__Brief__.
Extract the full listing verbatim and drop any pictures from your copy.

__Data extract__.
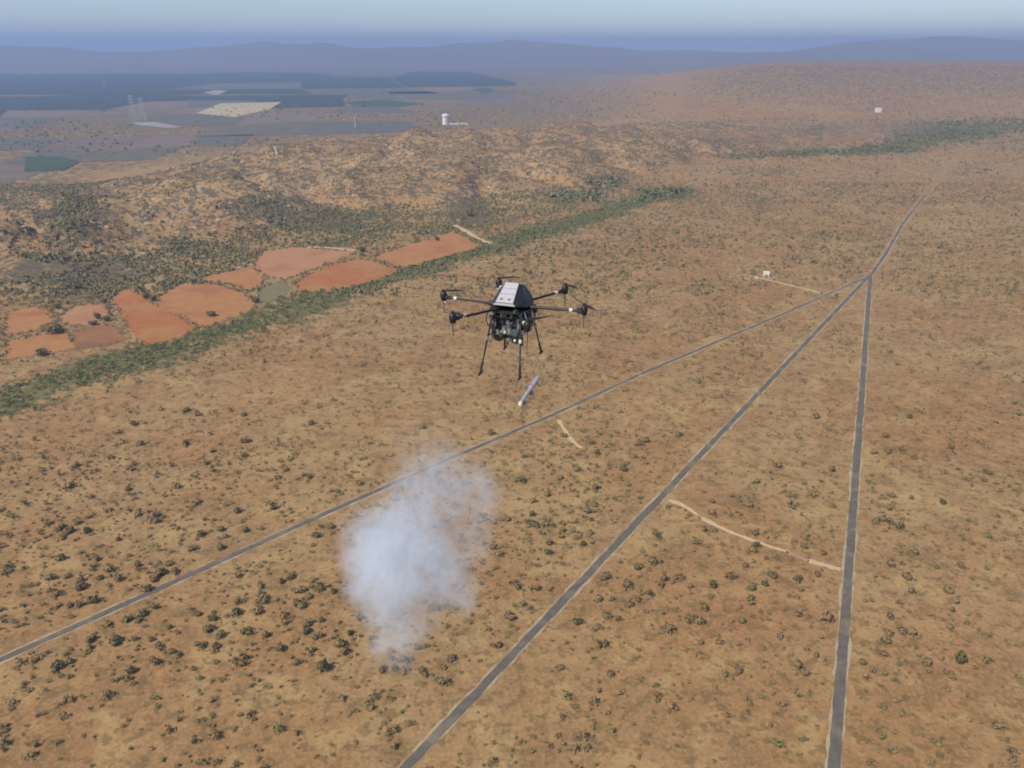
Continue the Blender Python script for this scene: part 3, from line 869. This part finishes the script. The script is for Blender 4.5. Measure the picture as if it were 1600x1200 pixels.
# ------------------------------------------------------------------ pale rock outcrops strewn over the plateau
def build_rocks():
    M['rock'] = two_tone('pale_rock', (.40, .27, .165), (.50, .36, .235), .12, .9, 0, (.33, .20, .115), .03, .7)
    N = 60000
    y = rng.uniform(950, 2100, N); x = rng.uniform(-1, .35, N) * (y * .75 + 60); h = height(x, y)
    vg, rd, pl, strip, hill, plain = cover(x, y, h)
    e = 6.0
    steep = np.hypot(height(x + e, y) - h, height(x, y + e) - h) / e
    keep = rng.random(N) < hill * (sstep(.12, .45, steep) * .30 + .05) * (1 - np.clip(vg * .8, 0, 1)) * sstep(.38, .6, fbm(x / 60, y / 60, 171, 3))
    x, y, h = x[keep], y[keep], h[keep]; n = len(x)
    base = np.array([(1, 0, .1), (.2, .9, .15), (-.9, .3, .05), (-.4, -.9, .1), (.6, -.7, .12), (.15, .1, .85), (-.25, -.2, .7)])
    F = np.array([(0, 1, 5), (1, 2, 5), (2, 6, 5), (2, 3, 6), (3, 4, 6), (4, 5, 6), (4, 0, 5)])
    a = rng.uniform(0, 6.283, n)[:, None]; r = np.clip(rng.lognormal(.55, .45, n), .8, 5)[:, None]
    V = base[None] * (1 + rng.uniform(-.28, .28, (n, 7, 3)))
    X = (V[..., 0] * np.cos(a) - V[..., 1] * np.sin(a)) * r * 1.3 + x[:, None]
    Y = (V[..., 0] * np.sin(a) + V[..., 1] * np.cos(a)) * r + y[:, None]
    Z = V[..., 2] * r * .9 + h[:, None] - .25 * r
    me = np_mesh('rubble', np.stack([X, Y, Z], -1).reshape(-1, 3), (F[None] + (np.arange(n) * 7)[:, None, None]).reshape(-1), 3, 'rock')
    o = bpy.data.objects.new('rubble', me); COL.objects.link(o)
    tag(o, 'pale weathered rocks strewn over the plateau slopes', 'rocks', kind='stuff')
    print('rocks', n)
build_rocks()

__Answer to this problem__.
Continue the Blender Python script for this scene: part 3, from line 869. This part finishes the script. The script is for Blender 4.5. Measure the picture as if it were 1600x1200 pixels.
# ------------------------------------------------------------------ pale rock outcrops strewn over the plateau
def build_rocks():
    M['rock'] = two_tone('pale_rock', (.40, .27, .165), (.50, .36, .235), .12, .9, 0, (.33, .20, .115), .03, .7)
    N = 60000
    y = rng.uniform(950, 2100, N); x = rng.uniform(-1, .35, N) * (y * .75 + 60); h = height(x, y)
    vg, rd, pl, strip, hill, plain = cover(x, y, h)
    e = 6.0
    steep = np.hypot(height(x + e, y) - h, height(x, y + e) - h) / e
    keep = rng.random(N) < hill * (sstep(.12, .45, steep) * .30 + .05) * (1 - np.clip(vg * .8, 0, 1)) * sstep(.38, .6, fbm(x / 60, y / 60, 171, 3))
    x, y, h = x[keep], y[keep], h[keep]; n = len(x)
    base = np.array([(1, 0, .1), (.2, .9, .15), (-.9, .3, .05), (-.4, -.9, .1), (.6, -.7, .12), (.15, .1, .85), (-.25, -.2, .7)])
    F = np.array([(0, 1, 5), (1, 2, 5), (2, 6, 5), (2, 3, 6), (3, 4, 6), (4, 5, 6), (4, 0, 5)])
    a = rng.uniform(0, 6.283, n)[:, None]; r = np.clip(rng.lognormal(.55, .45, n), .8, 5)[:, None]
    V = base[None] * (1 + rng.uniform(-.28, .28, (n, 7, 3)))
    X = (V[..., 0] * np.cos(a) - V[..., 1] * np.sin(a)) * r * 1.3 + x[:, None]
    Y = (V[..., 0] * np.sin(a) + V[..., 1] * np.cos(a)) * r + y[:, None]
    Z = V[..., 2] * r * .9 + h[:, None] - .25 * r
    me = np_mesh('rubble', np.stack([X, Y, Z], -1).reshape(-1, 3), (F[None] + (np.arange(n) * 7)[:, None, None]).reshape(-1), 3, 'rock')
    o = bpy.data.objects.new('rubble', me); COL.objects.link(o)
    tag(o, 'pale weathered rocks strewn over the plateau slopes', 'rocks', kind='stuff')
    print('rocks', n)
build_rocks()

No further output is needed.